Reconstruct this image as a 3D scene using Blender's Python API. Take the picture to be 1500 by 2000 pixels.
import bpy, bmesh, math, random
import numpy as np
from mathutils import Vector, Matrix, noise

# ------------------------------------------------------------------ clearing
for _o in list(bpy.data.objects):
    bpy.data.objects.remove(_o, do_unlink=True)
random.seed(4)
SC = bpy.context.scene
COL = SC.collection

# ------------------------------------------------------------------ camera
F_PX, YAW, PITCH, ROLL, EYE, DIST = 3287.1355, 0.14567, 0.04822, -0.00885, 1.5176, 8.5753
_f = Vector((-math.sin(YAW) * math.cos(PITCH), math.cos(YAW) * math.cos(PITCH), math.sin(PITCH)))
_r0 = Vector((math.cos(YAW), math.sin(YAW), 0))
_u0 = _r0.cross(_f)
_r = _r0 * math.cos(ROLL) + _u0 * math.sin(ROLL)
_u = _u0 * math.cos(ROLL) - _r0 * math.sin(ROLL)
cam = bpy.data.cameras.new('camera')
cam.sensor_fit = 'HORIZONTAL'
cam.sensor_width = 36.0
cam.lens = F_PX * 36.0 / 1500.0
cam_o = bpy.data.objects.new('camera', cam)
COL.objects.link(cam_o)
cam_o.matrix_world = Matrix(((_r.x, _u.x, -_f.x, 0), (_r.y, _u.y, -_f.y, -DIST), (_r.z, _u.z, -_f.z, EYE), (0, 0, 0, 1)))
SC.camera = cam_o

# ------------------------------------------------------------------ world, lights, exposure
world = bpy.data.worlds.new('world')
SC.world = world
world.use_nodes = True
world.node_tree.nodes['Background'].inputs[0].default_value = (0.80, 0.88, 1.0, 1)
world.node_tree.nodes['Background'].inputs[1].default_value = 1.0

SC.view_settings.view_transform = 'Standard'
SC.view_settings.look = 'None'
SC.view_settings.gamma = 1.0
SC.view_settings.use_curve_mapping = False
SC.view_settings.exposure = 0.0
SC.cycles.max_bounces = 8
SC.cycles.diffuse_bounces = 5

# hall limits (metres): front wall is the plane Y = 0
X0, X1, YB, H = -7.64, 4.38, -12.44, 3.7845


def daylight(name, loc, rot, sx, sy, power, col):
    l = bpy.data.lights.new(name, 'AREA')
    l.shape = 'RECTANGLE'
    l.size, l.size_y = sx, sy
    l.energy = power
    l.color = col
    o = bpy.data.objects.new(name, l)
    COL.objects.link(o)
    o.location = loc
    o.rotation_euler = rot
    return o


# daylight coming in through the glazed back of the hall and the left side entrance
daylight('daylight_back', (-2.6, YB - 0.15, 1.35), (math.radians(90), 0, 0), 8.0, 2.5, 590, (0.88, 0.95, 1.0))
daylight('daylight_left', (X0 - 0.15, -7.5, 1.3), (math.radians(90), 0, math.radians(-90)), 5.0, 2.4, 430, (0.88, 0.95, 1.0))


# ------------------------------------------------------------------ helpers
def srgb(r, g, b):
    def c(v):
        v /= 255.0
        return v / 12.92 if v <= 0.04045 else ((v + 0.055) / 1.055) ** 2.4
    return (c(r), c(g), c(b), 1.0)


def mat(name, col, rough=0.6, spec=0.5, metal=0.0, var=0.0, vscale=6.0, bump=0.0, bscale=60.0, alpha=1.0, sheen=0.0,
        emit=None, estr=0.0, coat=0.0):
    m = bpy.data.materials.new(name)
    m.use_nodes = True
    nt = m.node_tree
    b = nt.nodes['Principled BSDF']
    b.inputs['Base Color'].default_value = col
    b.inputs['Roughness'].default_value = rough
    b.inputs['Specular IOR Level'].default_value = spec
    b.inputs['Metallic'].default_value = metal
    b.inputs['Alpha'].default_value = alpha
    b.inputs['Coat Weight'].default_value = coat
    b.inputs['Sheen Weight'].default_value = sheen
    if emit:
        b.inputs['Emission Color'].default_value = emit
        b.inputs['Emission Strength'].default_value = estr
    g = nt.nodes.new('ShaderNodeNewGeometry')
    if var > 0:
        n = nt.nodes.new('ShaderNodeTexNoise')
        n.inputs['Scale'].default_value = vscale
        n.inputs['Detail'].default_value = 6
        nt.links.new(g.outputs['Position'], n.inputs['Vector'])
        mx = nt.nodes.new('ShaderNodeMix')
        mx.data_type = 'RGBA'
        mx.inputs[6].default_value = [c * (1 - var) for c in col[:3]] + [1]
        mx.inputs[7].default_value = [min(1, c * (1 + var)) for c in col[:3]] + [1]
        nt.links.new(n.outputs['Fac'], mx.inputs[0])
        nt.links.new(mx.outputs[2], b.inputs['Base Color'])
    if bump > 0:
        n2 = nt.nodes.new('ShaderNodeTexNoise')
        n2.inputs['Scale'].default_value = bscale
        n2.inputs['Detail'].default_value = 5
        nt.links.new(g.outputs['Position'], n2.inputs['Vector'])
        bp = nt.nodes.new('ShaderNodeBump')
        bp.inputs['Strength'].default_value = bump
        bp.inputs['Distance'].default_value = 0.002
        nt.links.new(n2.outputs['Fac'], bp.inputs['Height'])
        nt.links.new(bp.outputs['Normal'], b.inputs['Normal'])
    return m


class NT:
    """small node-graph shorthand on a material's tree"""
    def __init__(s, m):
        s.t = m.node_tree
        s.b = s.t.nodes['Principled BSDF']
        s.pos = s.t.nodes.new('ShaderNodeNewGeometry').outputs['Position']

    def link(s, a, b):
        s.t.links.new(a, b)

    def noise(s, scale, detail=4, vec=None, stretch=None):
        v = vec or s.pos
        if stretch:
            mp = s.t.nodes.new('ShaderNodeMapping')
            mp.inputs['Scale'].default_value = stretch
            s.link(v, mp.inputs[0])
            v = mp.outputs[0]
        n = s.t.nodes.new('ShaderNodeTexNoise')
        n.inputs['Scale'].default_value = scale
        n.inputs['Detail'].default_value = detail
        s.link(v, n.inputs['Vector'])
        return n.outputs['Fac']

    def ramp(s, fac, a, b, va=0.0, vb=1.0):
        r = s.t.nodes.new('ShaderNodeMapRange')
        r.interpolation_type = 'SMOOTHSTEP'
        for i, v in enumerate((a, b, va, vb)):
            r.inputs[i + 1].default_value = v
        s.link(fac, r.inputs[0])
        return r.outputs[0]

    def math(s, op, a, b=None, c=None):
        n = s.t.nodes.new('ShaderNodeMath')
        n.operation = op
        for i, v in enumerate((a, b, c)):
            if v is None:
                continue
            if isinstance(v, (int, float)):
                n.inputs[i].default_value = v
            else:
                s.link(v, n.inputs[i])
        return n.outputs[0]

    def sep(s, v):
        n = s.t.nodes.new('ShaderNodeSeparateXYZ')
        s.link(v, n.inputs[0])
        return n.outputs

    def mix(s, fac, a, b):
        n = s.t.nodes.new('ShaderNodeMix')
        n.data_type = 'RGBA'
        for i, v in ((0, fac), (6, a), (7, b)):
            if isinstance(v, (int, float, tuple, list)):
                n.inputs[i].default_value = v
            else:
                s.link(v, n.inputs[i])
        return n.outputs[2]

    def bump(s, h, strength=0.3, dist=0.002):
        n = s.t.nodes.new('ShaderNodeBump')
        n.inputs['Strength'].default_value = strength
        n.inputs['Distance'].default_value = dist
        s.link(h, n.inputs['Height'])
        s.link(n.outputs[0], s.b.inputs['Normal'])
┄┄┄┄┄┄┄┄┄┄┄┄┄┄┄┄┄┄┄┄
**THE TASK:** Return the lines above precisely as they appear, beginning at the first line and ending at the line with "from mathutils import Vector, Matrix, noise", and nothing after it.

**RESPONSE TO THE EXERCISE:**
Reconstruct this image as a 3D scene using Blender's Python API. Take the picture to be 1500 by 2000 pixels.
import bpy, bmesh, math, random
import numpy as np
from mathutils import Vector, Matrix, noise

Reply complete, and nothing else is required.